We begin with a standard tool for analyzing the relationship between money and economic activity.  This is “the Quantity Theory of Money equation,” given in most economics textbooks,

M x V = P x Q

where M is the quantity of money, V is the “velocity” of money (the average number of times each unit of currency is spent in a year), P is the price level, and Q is the number of transactions.

According to the past savings Currency Principle, you can affect V, P and Q by changing or controlling M.  As any high school freshman algebra student should be able to tell you, however, you can change M all you like, but you have no idea what will happen to V, P or Q as a result.

Jean-Baptiste Say

 

This is because — again, as our hypothetical freshman algebra student can tell us — you cannot solve for three variables (V, P and Q) when you only have one equation.  The result will only be nonsense, as the answer can be anything you want it to be.  This is good news for politicians who want to spend as much money as they can, but very bad news for the rest of us.

The case is different with the future savings Banking Principle.  Using the same Quantity Theory of Money equation, we assume instead of the quantity of money determining economic activity (the Currency Principle), economic activity determines the quantity of money — the Banking Principle.  That is, instead of production deriving from money as Keynes and others have insisted, money derives from production, as Adam Smith and Jean-Baptiste Say claimed.

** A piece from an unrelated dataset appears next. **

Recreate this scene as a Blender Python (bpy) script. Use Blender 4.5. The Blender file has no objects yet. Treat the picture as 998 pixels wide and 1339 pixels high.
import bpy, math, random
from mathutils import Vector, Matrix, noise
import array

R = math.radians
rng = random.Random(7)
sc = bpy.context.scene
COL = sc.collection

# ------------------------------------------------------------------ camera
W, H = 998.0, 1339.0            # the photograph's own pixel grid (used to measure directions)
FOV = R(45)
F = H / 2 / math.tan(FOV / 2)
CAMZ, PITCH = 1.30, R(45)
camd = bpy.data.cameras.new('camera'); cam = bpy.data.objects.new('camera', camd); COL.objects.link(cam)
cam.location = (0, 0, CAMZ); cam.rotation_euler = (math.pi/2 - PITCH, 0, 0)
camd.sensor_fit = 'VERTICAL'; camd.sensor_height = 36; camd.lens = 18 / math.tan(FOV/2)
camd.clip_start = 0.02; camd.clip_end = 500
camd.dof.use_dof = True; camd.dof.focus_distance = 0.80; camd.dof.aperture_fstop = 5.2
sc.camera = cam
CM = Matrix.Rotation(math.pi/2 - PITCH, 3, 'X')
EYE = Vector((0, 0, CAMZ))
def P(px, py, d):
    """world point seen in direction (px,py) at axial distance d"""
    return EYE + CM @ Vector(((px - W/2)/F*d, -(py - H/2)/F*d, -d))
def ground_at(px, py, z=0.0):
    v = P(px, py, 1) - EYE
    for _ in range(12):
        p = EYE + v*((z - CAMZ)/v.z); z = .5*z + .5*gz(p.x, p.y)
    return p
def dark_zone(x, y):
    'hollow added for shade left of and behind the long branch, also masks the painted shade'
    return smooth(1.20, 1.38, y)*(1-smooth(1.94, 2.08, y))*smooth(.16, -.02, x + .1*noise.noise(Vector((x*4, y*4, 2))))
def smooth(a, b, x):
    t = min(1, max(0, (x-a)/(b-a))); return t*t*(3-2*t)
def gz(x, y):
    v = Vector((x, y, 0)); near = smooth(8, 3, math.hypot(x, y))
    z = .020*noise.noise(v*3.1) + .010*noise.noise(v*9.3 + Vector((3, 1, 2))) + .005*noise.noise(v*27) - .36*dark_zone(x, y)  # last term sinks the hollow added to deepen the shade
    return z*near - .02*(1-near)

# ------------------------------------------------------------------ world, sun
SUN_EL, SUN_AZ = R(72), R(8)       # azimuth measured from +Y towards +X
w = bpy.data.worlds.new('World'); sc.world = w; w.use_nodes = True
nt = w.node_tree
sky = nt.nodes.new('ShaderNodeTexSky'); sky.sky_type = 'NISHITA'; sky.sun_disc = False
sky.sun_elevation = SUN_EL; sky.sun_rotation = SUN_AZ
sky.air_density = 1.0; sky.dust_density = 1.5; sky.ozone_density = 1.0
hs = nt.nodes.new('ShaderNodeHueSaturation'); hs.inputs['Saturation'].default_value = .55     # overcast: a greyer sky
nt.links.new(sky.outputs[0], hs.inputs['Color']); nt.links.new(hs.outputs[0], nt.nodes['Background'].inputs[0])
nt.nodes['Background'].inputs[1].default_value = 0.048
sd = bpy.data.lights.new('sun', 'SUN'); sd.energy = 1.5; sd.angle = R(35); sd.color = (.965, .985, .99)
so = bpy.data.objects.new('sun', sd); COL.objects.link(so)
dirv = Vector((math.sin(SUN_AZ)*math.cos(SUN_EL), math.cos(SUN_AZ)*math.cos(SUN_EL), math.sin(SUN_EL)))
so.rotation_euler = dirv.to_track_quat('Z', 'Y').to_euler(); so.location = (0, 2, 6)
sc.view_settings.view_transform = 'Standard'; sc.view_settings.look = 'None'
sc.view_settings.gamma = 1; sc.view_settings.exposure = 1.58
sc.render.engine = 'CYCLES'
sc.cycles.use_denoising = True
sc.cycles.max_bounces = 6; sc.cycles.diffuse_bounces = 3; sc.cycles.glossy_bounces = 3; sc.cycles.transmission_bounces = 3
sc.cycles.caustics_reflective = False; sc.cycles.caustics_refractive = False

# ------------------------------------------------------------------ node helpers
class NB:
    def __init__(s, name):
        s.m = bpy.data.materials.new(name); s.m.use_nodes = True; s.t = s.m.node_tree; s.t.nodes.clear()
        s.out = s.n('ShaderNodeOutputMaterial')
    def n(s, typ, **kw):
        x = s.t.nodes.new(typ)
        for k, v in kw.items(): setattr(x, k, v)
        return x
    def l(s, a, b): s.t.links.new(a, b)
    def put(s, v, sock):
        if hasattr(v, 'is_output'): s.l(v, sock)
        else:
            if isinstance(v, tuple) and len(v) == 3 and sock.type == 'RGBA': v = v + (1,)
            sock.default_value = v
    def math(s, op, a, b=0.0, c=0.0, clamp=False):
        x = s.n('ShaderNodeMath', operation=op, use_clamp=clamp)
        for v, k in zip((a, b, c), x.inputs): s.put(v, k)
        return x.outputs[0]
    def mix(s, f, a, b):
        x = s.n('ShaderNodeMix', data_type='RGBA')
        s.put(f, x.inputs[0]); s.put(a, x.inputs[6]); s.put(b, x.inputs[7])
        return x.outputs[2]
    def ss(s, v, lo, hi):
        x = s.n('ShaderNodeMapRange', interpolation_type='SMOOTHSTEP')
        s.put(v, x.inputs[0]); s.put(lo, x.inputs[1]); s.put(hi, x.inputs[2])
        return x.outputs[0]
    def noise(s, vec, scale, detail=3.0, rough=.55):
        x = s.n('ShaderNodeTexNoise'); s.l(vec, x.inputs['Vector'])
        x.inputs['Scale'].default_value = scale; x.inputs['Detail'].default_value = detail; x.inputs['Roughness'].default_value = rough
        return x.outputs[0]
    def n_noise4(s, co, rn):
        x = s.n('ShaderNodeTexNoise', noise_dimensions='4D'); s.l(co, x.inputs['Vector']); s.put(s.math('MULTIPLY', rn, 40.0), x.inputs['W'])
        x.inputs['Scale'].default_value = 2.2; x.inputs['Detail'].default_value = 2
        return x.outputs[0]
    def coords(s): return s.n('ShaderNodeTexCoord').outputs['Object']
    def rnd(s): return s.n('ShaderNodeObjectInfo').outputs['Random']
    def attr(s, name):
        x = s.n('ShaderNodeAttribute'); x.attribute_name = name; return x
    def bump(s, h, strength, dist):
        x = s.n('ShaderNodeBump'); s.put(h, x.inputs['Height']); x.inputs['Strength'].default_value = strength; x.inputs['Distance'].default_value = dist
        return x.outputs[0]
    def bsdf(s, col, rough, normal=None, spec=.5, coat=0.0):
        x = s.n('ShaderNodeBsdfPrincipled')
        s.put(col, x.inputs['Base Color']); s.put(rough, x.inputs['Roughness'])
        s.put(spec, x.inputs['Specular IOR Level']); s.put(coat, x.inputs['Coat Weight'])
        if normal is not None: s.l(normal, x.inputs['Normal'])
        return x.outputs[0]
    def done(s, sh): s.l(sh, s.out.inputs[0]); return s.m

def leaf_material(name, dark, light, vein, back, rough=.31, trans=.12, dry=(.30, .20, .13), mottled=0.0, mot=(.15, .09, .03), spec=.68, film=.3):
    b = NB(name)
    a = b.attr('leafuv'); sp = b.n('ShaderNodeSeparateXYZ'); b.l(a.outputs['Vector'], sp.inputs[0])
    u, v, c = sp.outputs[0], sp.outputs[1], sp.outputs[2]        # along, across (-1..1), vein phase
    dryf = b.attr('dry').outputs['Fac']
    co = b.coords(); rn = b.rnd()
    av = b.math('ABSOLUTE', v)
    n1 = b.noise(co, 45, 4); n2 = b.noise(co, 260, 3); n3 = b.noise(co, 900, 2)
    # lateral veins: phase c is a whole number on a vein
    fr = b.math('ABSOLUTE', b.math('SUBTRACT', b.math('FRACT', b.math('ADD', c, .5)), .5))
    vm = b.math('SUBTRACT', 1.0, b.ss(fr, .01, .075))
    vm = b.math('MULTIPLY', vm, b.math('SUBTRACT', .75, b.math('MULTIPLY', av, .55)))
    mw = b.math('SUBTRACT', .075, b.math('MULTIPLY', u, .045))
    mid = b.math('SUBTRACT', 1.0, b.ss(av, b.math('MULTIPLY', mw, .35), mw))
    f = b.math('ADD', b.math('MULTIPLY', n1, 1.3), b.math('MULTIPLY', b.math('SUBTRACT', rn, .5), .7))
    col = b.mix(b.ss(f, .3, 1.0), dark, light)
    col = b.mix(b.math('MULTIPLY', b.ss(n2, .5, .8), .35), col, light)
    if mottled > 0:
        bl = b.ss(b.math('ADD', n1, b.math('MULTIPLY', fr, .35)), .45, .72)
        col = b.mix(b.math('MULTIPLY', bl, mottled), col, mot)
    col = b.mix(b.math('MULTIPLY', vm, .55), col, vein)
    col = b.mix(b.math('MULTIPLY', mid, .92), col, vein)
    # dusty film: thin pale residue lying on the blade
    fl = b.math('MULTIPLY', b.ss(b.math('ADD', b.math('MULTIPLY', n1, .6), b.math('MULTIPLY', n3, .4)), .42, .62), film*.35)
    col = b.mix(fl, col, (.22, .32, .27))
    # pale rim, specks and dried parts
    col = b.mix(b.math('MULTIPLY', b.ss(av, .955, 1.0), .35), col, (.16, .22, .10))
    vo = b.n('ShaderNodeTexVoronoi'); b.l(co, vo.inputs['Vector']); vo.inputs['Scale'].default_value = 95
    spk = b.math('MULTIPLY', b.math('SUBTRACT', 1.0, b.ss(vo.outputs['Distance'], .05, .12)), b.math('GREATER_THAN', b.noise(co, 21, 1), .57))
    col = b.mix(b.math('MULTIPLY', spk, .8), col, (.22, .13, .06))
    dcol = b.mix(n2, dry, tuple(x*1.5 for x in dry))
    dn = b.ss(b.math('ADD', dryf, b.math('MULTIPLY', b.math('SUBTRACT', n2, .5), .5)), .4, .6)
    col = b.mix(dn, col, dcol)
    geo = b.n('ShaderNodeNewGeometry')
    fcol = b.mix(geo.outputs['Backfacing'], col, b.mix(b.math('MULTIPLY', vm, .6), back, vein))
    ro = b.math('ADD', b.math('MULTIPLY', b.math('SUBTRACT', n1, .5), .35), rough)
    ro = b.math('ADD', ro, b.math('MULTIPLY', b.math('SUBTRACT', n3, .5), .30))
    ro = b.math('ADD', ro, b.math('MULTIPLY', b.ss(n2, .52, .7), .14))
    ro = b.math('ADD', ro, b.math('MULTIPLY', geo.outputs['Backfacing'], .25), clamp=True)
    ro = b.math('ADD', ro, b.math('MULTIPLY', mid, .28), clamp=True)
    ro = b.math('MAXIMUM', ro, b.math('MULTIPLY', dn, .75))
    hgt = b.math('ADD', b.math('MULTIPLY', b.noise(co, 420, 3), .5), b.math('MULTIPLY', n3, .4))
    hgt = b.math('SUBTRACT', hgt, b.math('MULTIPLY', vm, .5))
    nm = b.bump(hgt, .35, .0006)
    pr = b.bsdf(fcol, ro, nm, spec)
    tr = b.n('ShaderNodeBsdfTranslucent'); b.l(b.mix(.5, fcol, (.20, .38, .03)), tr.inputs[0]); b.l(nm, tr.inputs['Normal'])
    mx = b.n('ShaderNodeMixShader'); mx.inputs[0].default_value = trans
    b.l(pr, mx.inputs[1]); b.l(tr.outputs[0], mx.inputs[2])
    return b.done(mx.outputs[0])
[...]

Suddenly, instead of being confronted with paradoxes and contradictions on every hand, economics and finance begin to make sense.  In mathematical terms, the Quantity Theory of Money equation changes from a baffling puzzle with one known item and three variables in a single equation, to one variable and three known items, which any freshman algebra student should be able to solve with ease.

Adam Smith

 

Under Currency Principle assumptions, then, economic planning is an exercise in futility.  It leads only to chaos as politicians try to force results by manipulating the one thing they should leave strictly alone: the money supply.

Ironically, under Banking Principle assumptions, the question of how much money should be in the economy is meaningless.  Because money can only be created under Banking Principle assumptions when there is existing or future production to back it, the quantity of money is self-regulating.  When people need money to initiate a transaction, they create it.  When the money has done its job, it is automatically cancelled by completing the transaction.

Furthermore, the only way politicians can get money under the Banking Principle is to go hat-in-hand to their constituents and beg them, pretty please with sugar on top, for a tax increase.  The problem, of course, is that if a politician wants a tax increase that he or she can’t convince his or her constituents is absolutely necessary, the constituents will throw the rascal out and vote in somebody who will have their interests — and their pocketbooks — more at heart.

Frankly, while no one likes to pay taxes, ensuring that the government can only get the money it gets through taxation — and that the people paying the taxes are the ones voting — is the best (and, according to some, the only) way to establish, protect and maintain the sovereignty of the human person.  And that is why we will start to look at the issue of sovereignty in the next posting on this subject.